New Delhi, March 23: A woman “educationist” who had hurled a shoe at a Supreme Court judge got bail today along with three colleagues after another judge objected to the summary punishment they had been awarded.
All four had been sentenced to three months in jail by Justice Arijit Pasayat after he had ducked out of the shoe’s flight path on Friday. His fellow judge on the bench, Justice Asok Kumar Ganguly, however, later expressed dissent saying the on-the-spot sentencing amounted to bypassing due legal process.
A three-judge bench to which the matter was referred heard the case for a short while and granted bail to all four women, who will be freed after furnishing personal bonds.
The women had been ushered under heavy security into a courtroom packed with curious spectators, eager to see if the quartet would be appearing barefoot. They were well shod.
Justice Ganguly had observed that the women had used intemperate and offensive language at Friday’s hearing, and that the action of throwing a shoe was “unfortunate”.
But, he said, that did not mean the court could hand out immediate sentences, bypassing all norms of natural justice.
Justice Ganguly said the accused would first have to be informed of the charges in writing and then given an opportunity to defend themselves. Evidence must be presented, and only then the verdict and sentence can be passed.
One of the quartet — Leila David, 75, Annete Kotian, 23, Sarita Parikh, 31, and Pavithra Murali, 23 — had thrown the shoe during the hearing of a contempt petition against them.
The four staff members of Mumbai’s controversial Boss School of Music — each said to be “highly educated” — had repeatedly ignored court warnings not to make wild allegations against the Maharashtra government and Bombay High Court judges for closing their school down.
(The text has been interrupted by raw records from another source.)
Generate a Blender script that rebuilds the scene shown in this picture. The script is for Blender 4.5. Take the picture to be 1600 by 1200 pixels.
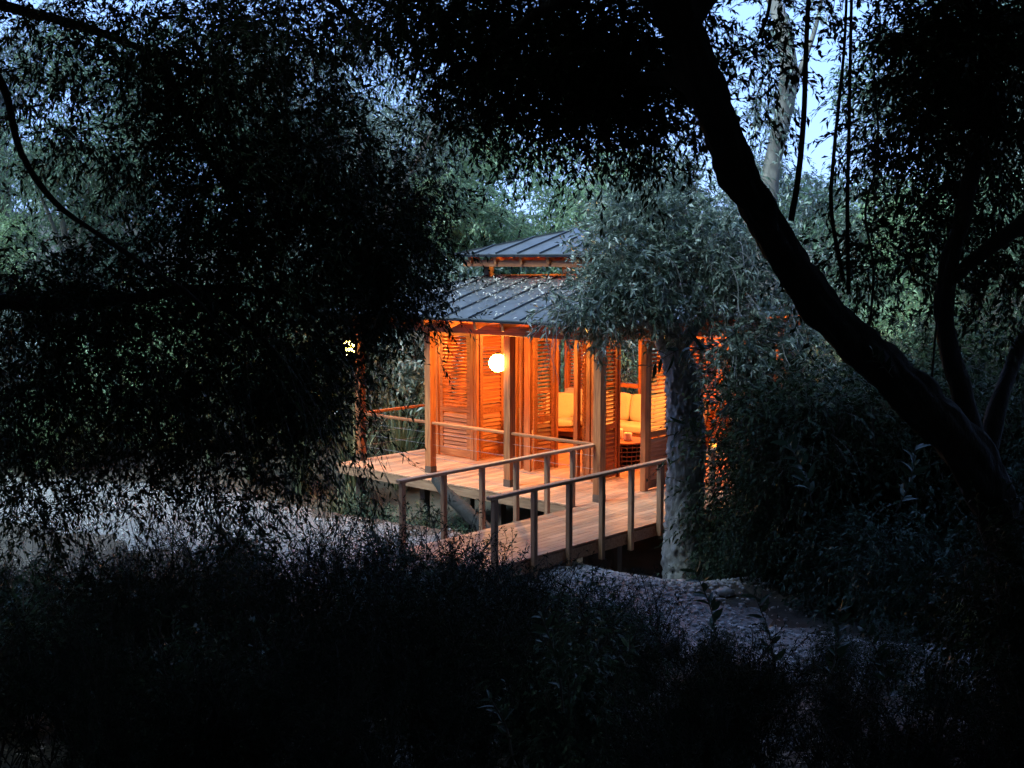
import bpy, bmesh, math, random
import numpy as np
from mathutils import Vector, Matrix, noise as mnoise

# ------------------------------------------------------------------ clear
for o in list(bpy.data.objects): bpy.data.objects.remove(o)
scene = bpy.context.scene
col = scene.collection
random.seed(5)

# ------------------------------------------------------------------ camera
F_PX, HORIZON, EYE = 1856.0, 402.0, 4.15      # focal length in photo pixels, horizon row, eye height above the deck
PITCH = math.atan((600 - HORIZON) / F_PX)
cam = bpy.data.cameras.new('camera')
cam.sensor_width = 36; cam.lens = 36 * F_PX / 1600; cam.clip_start = 0.05; cam.clip_end = 600
camo = bpy.data.objects.new('camera', cam); col.objects.link(camo)
camo.location = (0, 0, EYE); camo.rotation_euler = (math.pi / 2 - PITCH, 0, 0)
scene.camera = camo

# ------------------------------------------------------------------ dusk sky, and a soft high sun added to brighten roof and trees
SUN_EL, SUN_AZ = math.radians(52), math.radians(-125)     # azimuth clockwise from +Y (behind to the left; set high as added light on roof and trees)
world = bpy.data.worlds.new('World'); scene.world = world; world.use_nodes = True
wn = world.node_tree; wn.nodes.clear()
sky = wn.nodes.new('ShaderNodeTexSky'); sky.sky_type = 'NISHITA'; sky.sun_disc = False
sky.sun_elevation = SUN_EL; sky.sun_rotation = SUN_AZ; sky.air_density = 1.0; sky.dust_density = 0.3; sky.ozone_density = 4.0
tintn = wn.nodes.new('ShaderNodeMix'); tintn.data_type = 'RGBA'; tintn.blend_type = 'MULTIPLY'; tintn.inputs[0].default_value = 1
tintn.inputs[7].default_value = (.22, .22, .24, 1)
veil = wn.nodes.new('ShaderNodeMix'); veil.data_type = 'RGBA'; veil.inputs[0].default_value = 0.88     # thin even veil of dusk cloud over the clear sky
veil.inputs[7].default_value = (0.36, 0.63, 1.36, 1)
bgn = wn.nodes.new('ShaderNodeBackground'); bgn.inputs[1].default_value = 0.15
wo = wn.nodes.new('ShaderNodeOutputWorld')
wn.links.new(sky.outputs[0], tintn.inputs[6]); wn.links.new(tintn.outputs[2], veil.inputs[6]); wn.links.new(veil.outputs[2], bgn.inputs[0]); wn.links.new(bgn.outputs[0], wo.inputs[0])
sun = bpy.data.lights.new('sun', 'SUN'); sun.energy = 0.85; sun.angle = math.radians(30); sun.color = (.70, .95, 1.0)
suno = bpy.data.objects.new('sun', sun); col.objects.link(suno)
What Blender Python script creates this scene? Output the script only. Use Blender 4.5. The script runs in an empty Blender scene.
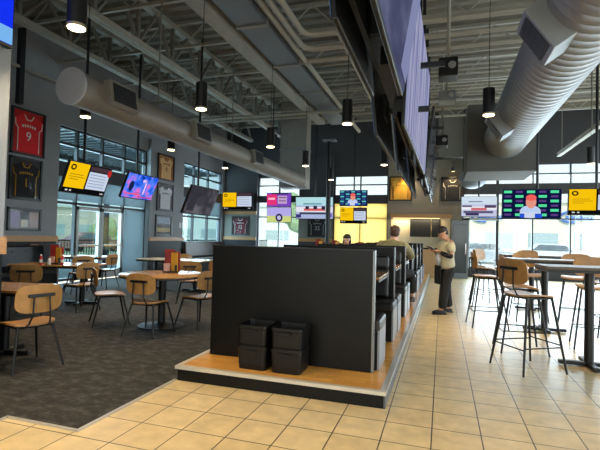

They had demanded that the Supreme Court “hang the CM of the state and 12 judges of Bombay High Court”, and had been abusing and hectoring the apex court judges for not doing so.
The high court had shut the school after complaints from parents that students were being “brainwashed” and not being allowed to go home.
The high court had also directed psychiatric treatment of all staff members of the school.